You are young, you should know...

You are young, you should know...

In last week's Chronicle of Philanthropy, they featured an article titled "Charities Seek Connections to Generation Y".  They cited some recent research about Gen Y and their use of technology, giving habits and interest in the sector in general.  As a young nonprofit professional are you challenged at work to be the spokesperson for a generation?  Do the more experienced, senior managers, look to you for answers on how the organization should communicate to younger people? I believe that is an unfair challenge.  Sure, we use our BlackBerry as much (or more in some cases) than the next person, but does that automatically make you a marketing or fundraising pro?

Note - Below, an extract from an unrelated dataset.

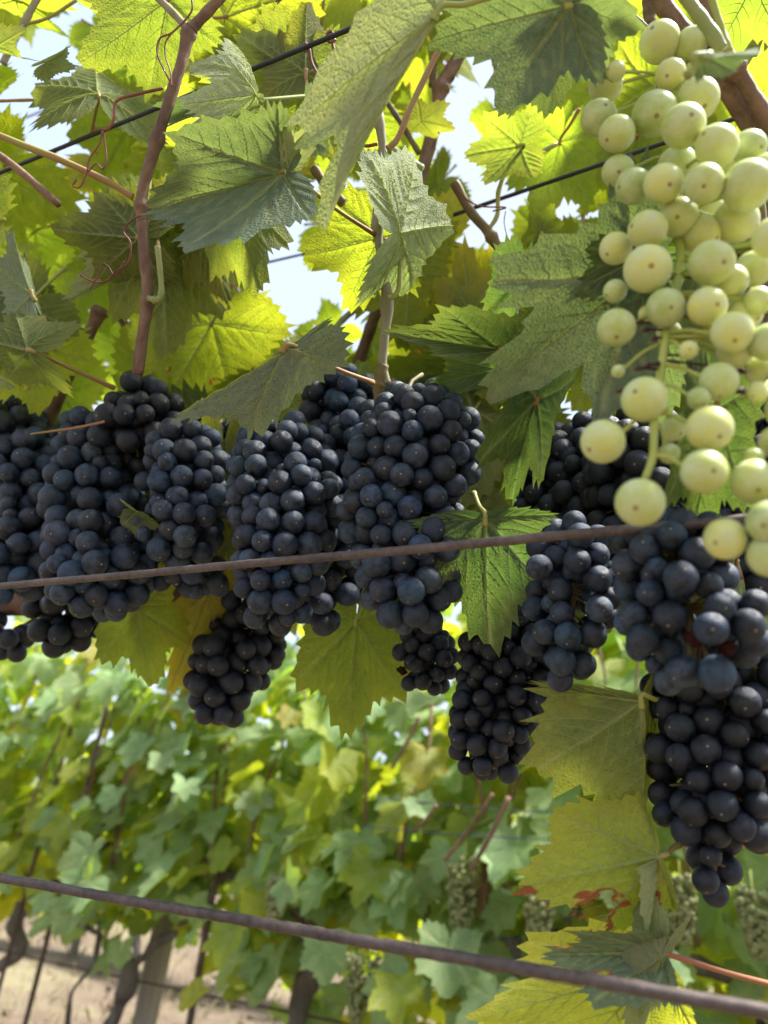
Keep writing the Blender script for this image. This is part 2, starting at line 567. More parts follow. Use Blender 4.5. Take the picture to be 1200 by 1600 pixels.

Or does your organization fall on the other side, missing the boat entirely by not seeking input from you and colleagues in this demographic?  I think to some degree we all try to balance between providing input on how to approach the younger generation and being responsible for all the work.

So, how do you balance?

1.   If it is not your department, volunteer to help out with fundraising or volunteer recruitment efforts focused on Gen Y.

2.  Understand the constant battle of budgets vs return and find cost effective ways to push the message.  Bring these ideas to the table.

3.  Don't be offended when your ideas aren't used.  Continue to provide them.

4.  Be knowledgeable.  Do the research.  Understand what studies are out and what info is available on demographics.  Not only does it back up your ideas, it prepares you if your colleagues are looking for input.

5.  Learn about other generations.  You want the senior level (baby boomers) to care about your generation...take a minute to understand the volutneering and philanthropy mindsets of theirs.

6.  Get your network involved with your cause.  If senior staff sees you brining volunteers and donors to events, they will take notice.   Let your actions speak.

This is definitely just a handful of ways to balance being the Gen Y expert and providing valuable insight.  What else have you seen work?  How does your org approach marketing to younger demographics?